The process will end next Friday with all faculties and study programmes at both campuses.

Last week the university also announced that it will not accept any walk-in applications.

ALSO READ: Unizulu won’t accept ‘walk-in’ students

‘The University of Zululand has a limited number of 3 900 spaces available for first-time students and has already issued offers to fill these spaces.

‘We will not accept walk-in candidates as per the instruction of the Department of Higher Education and Training (DHET). All applicants must have applied through the Central Applications Office (CAO).

‘Additional spaces for study will only become available should a student refuse to take up an offer to study,’ Unizulu said.

Last week Minister of Higher Education and Training, Hlengiwe Mkhize, said students who have not applied at any institution or NSFAS and are looking for a space in the post-school system, will be assisted through the CACH website which opened on 5 January and closes on 28 February.

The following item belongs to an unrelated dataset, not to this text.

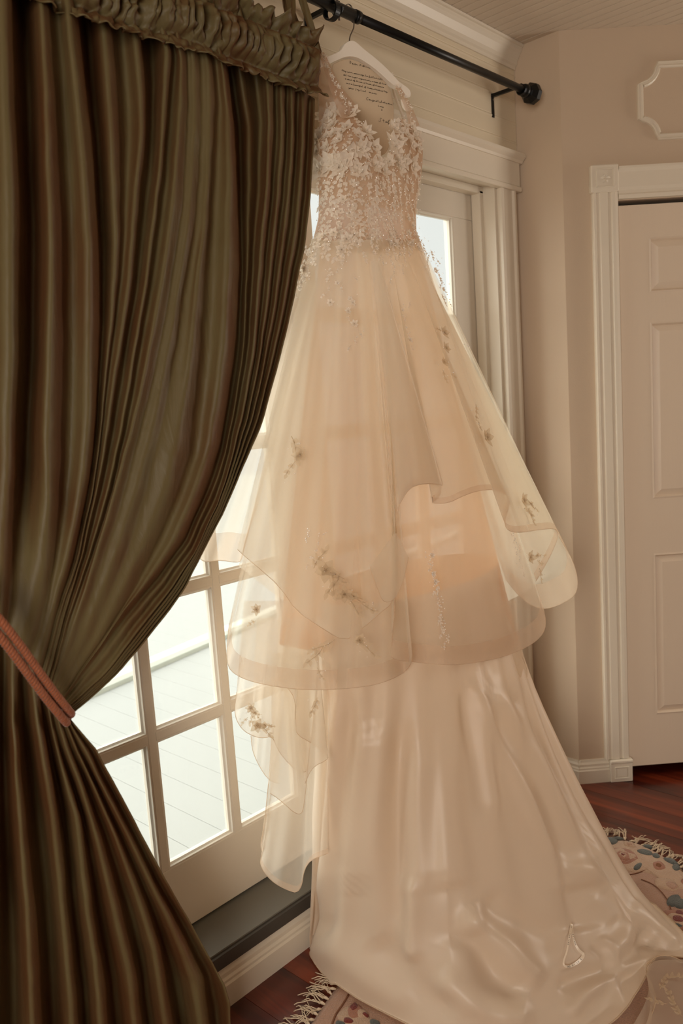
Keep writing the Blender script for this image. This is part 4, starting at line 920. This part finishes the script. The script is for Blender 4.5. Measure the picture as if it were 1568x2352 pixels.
hx_ = np.stack([np.interp(uu, hu, hpnt[:, k_]) for k_ in range(3)], 1)
for it in range(2): hx_ = .25*np.roll(hx_, 1, 0)+.5*hx_+.25*np.roll(hx_, -1, 0)
for i, u in enumerate(uu):
    t0 = topring(u); h_ = hx_[i]; dist = np.linalg.norm((h_-t0)[:2])
    drop = 1.02-.006
    # profile: falls, then runs out along the floor; long trains spend more of their length lying down
    lie = np.clip((dist-.30)/.55, 0, 1)
    for j, t in enumerate(tt):
        zc = (1-t)**(1.0+1.35*lie); hz_ = t**(1.4-.25*lie)
        wr_ = np.clip((u-.74)/.10, 0, 1)*np.clip((.99-u)/.05, 0, 1); hz_ = hz_*(1-wr_)+t**1.25*wr_; zc = zc*(1-wr_)+(1-t)**1.12*wr_
        P[i, j, :2] = t0[:2]*(1-hz_)+h_[:2]*hz_; P[i, j, 2] = .006+drop*zc
P[..., 1] = np.minimum(P[..., 1], -.035)
# cloth relief: soft folds measured along lines on the skirt
def normals(P):
    du = np.roll(P, -1, 0)-np.roll(P, 1, 0); dv = np.gradient(P, axis=1); n = np.cross(dv, du); n /= np.linalg.norm(n, axis=-1)[..., None]+1e-9
    c = P.mean((0, 1)); s = np.sign(((CAM-P)*n).sum(-1)); return n*np.where(s == 0, 1, s)[..., None]
strokes = [ # (points, width px, height m)
 ([(1072, 1555), (1128, 1680), (1180, 1790), (1235, 1920), (1285, 2040), (1312, 2108)], 9, .007),
 ([(1078, 1550), (1104, 1680), (1124, 1800), (1136, 1885)], 11, .012), ([(1062, 1560), (1082, 1700), (1100, 1800), (1108, 1880)], 16, -.008),
 ([(1085, 1548), (1140, 1610), (1210, 1710), (1280, 1840), (1345, 1960), (1400, 2040)], 22, .020), ([(1095, 1580), (1150, 1670), (1215, 1790), (1280, 1920), (1330, 2010)], 18, -.016),
 ([(1085, 1580), (1128, 1665), (1180, 1770), (1240, 1900), (1290, 2010)], 18, .016), ([(1150, 1560), (1215, 1660), (1290, 1810), (1360, 1950)], 16, -.010),
 ([(775, 1600), (772, 1800), (760, 2000), (745, 2080)], 18, .012), ([(740, 1650), (735, 1850), (720, 2000)], 14, -.008), ([(812, 1600), (805, 1850), (800, 2050)], 16, -.009),
 ([(850, 1650), (838, 1850), (825, 1970), (815, 2060)], 26, .016), ([(925, 1650), (915, 1900), (925, 2080), (925, 2180)], 20, -.014), ([(975, 1700), (985, 1900), (1000, 2050)], 45, .012),
 ([(935, 2010), (945, 2080), (938, 2150), (950, 2215)], 16, .018), ([(1045, 2020), (1060, 2100), (1040, 2180)], 26, -.012),
 ([(1078, 2075), (1100, 2130), (1150, 2170), (1190, 2215), (1250, 2260)], 22, .026), ([(1075, 2130), (1110, 2200), (1150, 2250), (1210, 2290)], 26, -.020),
 ([(1110, 2060), (1170, 2110), (1240, 2140), (1300, 2160)], 26, -.018), ([(1000, 2230), (1060, 2290), (1150, 2330), (1230, 2340)], 24, .018),
 ([(1290, 1985), (1340, 2000), (1400, 2055), (1436, 2110), (1436, 2150), (1400, 2200)], 15, .020), ([(1320, 2030), (1330, 2090), (1340, 2140)], 34, -.016), ([(1350, 2060), (1385, 2085), (1405, 2120)], 11, .010),
 ([(1440, 2080), (1500, 2130), (1560, 2180)], 18, .014), ([(1460, 2150), (1500, 2170)], 22, -.012),
 ([(1415, 2235), (1370, 2262), (1320, 2300), (1310, 2340)], 14, .016), ([(1415, 2237), (1440, 2275), (1470, 2300)], 14, -.014), ([(1415, 2237), (1345, 2240), (1280, 2270)], 13, -.014),
 ([(1414, 2237), (1420, 2290), (1430, 2340)], 12, .014), ([(1412, 2236), (1460, 2215), (1520, 2190)], 10, .012), ([(1410, 2230), (1400, 2180), (1370, 2155)], 9, .012), ([(1395, 2232), (1385, 2190), (1360, 2170)], 8, -.008),
 ([(690, 2060), (720, 2110), (760, 2150)], 22, -.012), ([(730, 2150), (800, 2210), (880, 2260), (960, 2300)], 30, .014), ([(860, 2150), (900, 2220), (980, 2290), (1050, 2340)], 26, -.014)]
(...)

Meanwhile, the South African Human Rights Commission (SAHRC) has called for calm as tensions rise over registration following President Jacob Zuma’s announcement in December of free education for the poor and working class.

‘The Commission has observed increasing tensions among several stakeholders in light of the current registration processes underway. It must be noted that the decision on free higher education does not increase the number of spaces that each institution of higher learning can afford to avail to students.

‘Those institutions should therefore not be compelled, directly or indirectly, to admit more students than the number of learning spaces that each of them can make available to students.

‘Overcrowding and stretching resources available at these institutions can have a negative impact on the very right of access to higher education that the country is trying to give poor students access to,’ SAHRC said.